>>>>>

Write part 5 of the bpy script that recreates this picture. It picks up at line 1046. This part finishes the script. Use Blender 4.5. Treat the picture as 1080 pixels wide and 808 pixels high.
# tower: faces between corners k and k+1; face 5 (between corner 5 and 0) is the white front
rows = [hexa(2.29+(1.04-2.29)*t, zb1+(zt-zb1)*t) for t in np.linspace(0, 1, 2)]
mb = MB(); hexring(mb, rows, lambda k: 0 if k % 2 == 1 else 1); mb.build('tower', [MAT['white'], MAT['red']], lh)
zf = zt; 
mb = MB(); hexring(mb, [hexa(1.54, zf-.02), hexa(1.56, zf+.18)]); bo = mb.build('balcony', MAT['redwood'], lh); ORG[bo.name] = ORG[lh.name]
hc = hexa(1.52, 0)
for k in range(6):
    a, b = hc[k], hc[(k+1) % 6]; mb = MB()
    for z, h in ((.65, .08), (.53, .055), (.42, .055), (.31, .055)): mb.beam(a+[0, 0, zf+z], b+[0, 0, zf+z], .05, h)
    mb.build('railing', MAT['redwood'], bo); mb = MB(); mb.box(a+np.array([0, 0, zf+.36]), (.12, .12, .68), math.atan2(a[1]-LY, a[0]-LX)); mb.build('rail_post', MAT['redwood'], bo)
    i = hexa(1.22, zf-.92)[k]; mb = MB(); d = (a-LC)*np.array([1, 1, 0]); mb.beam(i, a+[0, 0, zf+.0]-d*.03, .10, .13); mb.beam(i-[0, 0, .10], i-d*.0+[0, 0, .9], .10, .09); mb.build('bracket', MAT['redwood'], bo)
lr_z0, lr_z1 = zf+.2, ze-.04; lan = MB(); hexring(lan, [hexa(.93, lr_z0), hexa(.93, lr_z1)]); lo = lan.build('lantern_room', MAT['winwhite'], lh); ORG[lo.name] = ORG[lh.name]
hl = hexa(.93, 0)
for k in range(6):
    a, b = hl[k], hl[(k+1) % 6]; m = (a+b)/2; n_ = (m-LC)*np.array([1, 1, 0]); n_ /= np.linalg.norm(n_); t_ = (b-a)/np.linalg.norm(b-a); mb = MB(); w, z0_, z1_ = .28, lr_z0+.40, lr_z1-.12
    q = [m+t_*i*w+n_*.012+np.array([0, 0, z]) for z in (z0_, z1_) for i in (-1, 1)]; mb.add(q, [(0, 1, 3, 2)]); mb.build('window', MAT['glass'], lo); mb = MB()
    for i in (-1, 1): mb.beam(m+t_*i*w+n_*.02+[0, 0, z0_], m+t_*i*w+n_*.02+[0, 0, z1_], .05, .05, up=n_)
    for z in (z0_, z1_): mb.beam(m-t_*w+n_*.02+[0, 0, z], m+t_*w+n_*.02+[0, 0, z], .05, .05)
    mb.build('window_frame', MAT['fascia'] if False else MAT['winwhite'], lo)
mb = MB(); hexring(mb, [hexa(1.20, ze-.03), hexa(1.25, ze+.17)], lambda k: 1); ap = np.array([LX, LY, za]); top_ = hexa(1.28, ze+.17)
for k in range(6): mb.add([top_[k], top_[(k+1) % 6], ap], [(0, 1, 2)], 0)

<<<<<

#### Goal:
Give the listing above again, word for word.

#### Task response:
Write part 5 of the bpy script that recreates this picture. It picks up at line 1046. This part finishes the script. Use Blender 4.5. Treat the picture as 1080 pixels wide and 808 pixels high.
# tower: faces between corners k and k+1; face 5 (between corner 5 and 0) is the white front
rows = [hexa(2.29+(1.04-2.29)*t, zb1+(zt-zb1)*t) for t in np.linspace(0, 1, 2)]
mb = MB(); hexring(mb, rows, lambda k: 0 if k % 2 == 1 else 1); mb.build('tower', [MAT['white'], MAT['red']], lh)
zf = zt; 
mb = MB(); hexring(mb, [hexa(1.54, zf-.02), hexa(1.56, zf+.18)]); bo = mb.build('balcony', MAT['redwood'], lh); ORG[bo.name] = ORG[lh.name]
hc = hexa(1.52, 0)
for k in range(6):
    a, b = hc[k], hc[(k+1) % 6]; mb = MB()
    for z, h in ((.65, .08), (.53, .055), (.42, .055), (.31, .055)): mb.beam(a+[0, 0, zf+z], b+[0, 0, zf+z], .05, h)
    mb.build('railing', MAT['redwood'], bo); mb = MB(); mb.box(a+np.array([0, 0, zf+.36]), (.12, .12, .68), math.atan2(a[1]-LY, a[0]-LX)); mb.build('rail_post', MAT['redwood'], bo)
    i = hexa(1.22, zf-.92)[k]; mb = MB(); d = (a-LC)*np.array([1, 1, 0]); mb.beam(i, a+[0, 0, zf+.0]-d*.03, .10, .13); mb.beam(i-[0, 0, .10], i-d*.0+[0, 0, .9], .10, .09); mb.build('bracket', MAT['redwood'], bo)
lr_z0, lr_z1 = zf+.2, ze-.04; lan = MB(); hexring(lan, [hexa(.93, lr_z0), hexa(.93, lr_z1)]); lo = lan.build('lantern_room', MAT['winwhite'], lh); ORG[lo.name] = ORG[lh.name]
hl = hexa(.93, 0)
for k in range(6):
    a, b = hl[k], hl[(k+1) % 6]; m = (a+b)/2; n_ = (m-LC)*np.array([1, 1, 0]); n_ /= np.linalg.norm(n_); t_ = (b-a)/np.linalg.norm(b-a); mb = MB(); w, z0_, z1_ = .28, lr_z0+.40, lr_z1-.12
    q = [m+t_*i*w+n_*.012+np.array([0, 0, z]) for z in (z0_, z1_) for i in (-1, 1)]; mb.add(q, [(0, 1, 3, 2)]); mb.build('window', MAT['glass'], lo); mb = MB()
    for i in (-1, 1): mb.beam(m+t_*i*w+n_*.02+[0, 0, z0_], m+t_*i*w+n_*.02+[0, 0, z1_], .05, .05, up=n_)
    for z in (z0_, z1_): mb.beam(m-t_*w+n_*.02+[0, 0, z], m+t_*w+n_*.02+[0, 0, z], .05, .05)
    mb.build('window_frame', MAT['fascia'] if False else MAT['winwhite'], lo)
mb = MB(); hexring(mb, [hexa(1.20, ze-.03), hexa(1.25, ze+.17)], lambda k: 1); ap = np.array([LX, LY, za]); top_ = hexa(1.28, ze+.17)
for k in range(6): mb.add([top_[k], top_[(k+1) % 6], ap], [(0, 1, 2)], 0)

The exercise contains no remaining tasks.